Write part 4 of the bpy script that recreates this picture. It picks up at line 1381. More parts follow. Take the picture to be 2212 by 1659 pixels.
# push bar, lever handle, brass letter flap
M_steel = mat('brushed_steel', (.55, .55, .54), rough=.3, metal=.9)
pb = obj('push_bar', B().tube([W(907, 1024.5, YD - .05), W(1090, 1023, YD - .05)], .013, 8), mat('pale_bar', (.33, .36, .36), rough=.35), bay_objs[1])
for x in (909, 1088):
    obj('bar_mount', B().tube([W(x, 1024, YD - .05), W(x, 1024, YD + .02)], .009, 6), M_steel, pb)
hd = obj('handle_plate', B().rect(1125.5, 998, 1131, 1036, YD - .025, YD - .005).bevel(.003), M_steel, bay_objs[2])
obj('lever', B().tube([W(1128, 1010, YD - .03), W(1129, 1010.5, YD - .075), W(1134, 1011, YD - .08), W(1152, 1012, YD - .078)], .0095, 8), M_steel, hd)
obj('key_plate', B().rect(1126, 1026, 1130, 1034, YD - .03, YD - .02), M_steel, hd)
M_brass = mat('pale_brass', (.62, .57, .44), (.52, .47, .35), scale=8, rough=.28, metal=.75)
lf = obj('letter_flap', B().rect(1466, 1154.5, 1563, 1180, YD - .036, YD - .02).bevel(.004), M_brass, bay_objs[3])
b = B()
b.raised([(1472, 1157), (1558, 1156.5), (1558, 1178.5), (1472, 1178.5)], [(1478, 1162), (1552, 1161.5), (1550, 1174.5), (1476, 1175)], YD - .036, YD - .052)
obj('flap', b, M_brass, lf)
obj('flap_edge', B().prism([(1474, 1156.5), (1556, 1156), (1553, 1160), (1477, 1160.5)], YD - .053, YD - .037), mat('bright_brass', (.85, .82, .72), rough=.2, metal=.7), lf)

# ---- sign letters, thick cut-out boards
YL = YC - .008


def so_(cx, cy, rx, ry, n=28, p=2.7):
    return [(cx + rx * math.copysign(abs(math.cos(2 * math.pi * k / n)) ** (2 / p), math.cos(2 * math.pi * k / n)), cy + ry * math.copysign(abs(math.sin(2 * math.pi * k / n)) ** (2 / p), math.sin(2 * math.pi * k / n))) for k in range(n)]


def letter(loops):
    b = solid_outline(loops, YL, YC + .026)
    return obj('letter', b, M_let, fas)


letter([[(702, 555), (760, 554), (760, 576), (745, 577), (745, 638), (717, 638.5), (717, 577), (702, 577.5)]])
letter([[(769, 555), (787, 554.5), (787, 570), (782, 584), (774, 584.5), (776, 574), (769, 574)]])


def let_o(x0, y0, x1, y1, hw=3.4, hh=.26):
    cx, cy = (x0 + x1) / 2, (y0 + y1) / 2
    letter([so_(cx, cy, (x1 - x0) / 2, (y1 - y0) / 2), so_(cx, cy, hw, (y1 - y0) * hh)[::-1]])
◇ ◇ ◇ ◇
Task brief: Looking at the material above, please copy exactly every line from its first line through the line containing "rough=.2, metal=.7), lf)", with both ends included and nothing else.

The answer:
Write part 4 of the bpy script that recreates this picture. It picks up at line 1381. More parts follow. Take the picture to be 2212 by 1659 pixels.
# push bar, lever handle, brass letter flap
M_steel = mat('brushed_steel', (.55, .55, .54), rough=.3, metal=.9)
pb = obj('push_bar', B().tube([W(907, 1024.5, YD - .05), W(1090, 1023, YD - .05)], .013, 8), mat('pale_bar', (.33, .36, .36), rough=.35), bay_objs[1])
for x in (909, 1088):
    obj('bar_mount', B().tube([W(x, 1024, YD - .05), W(x, 1024, YD + .02)], .009, 6), M_steel, pb)
hd = obj('handle_plate', B().rect(1125.5, 998, 1131, 1036, YD - .025, YD - .005).bevel(.003), M_steel, bay_objs[2])
obj('lever', B().tube([W(1128, 1010, YD - .03), W(1129, 1010.5, YD - .075), W(1134, 1011, YD - .08), W(1152, 1012, YD - .078)], .0095, 8), M_steel, hd)
obj('key_plate', B().rect(1126, 1026, 1130, 1034, YD - .03, YD - .02), M_steel, hd)
M_brass = mat('pale_brass', (.62, .57, .44), (.52, .47, .35), scale=8, rough=.28, metal=.75)
lf = obj('letter_flap', B().rect(1466, 1154.5, 1563, 1180, YD - .036, YD - .02).bevel(.004), M_brass, bay_objs[3])
b = B()
b.raised([(1472, 1157), (1558, 1156.5), (1558, 1178.5), (1472, 1178.5)], [(1478, 1162), (1552, 1161.5), (1550, 1174.5), (1476, 1175)], YD - .036, YD - .052)
obj('flap', b, M_brass, lf)
obj('flap_edge', B().prism([(1474, 1156.5), (1556, 1156), (1553, 1160), (1477, 1160.5)], YD - .053, YD - .037), mat('bright_brass', (.85, .82, .72), rough=.2, metal=.7), lf)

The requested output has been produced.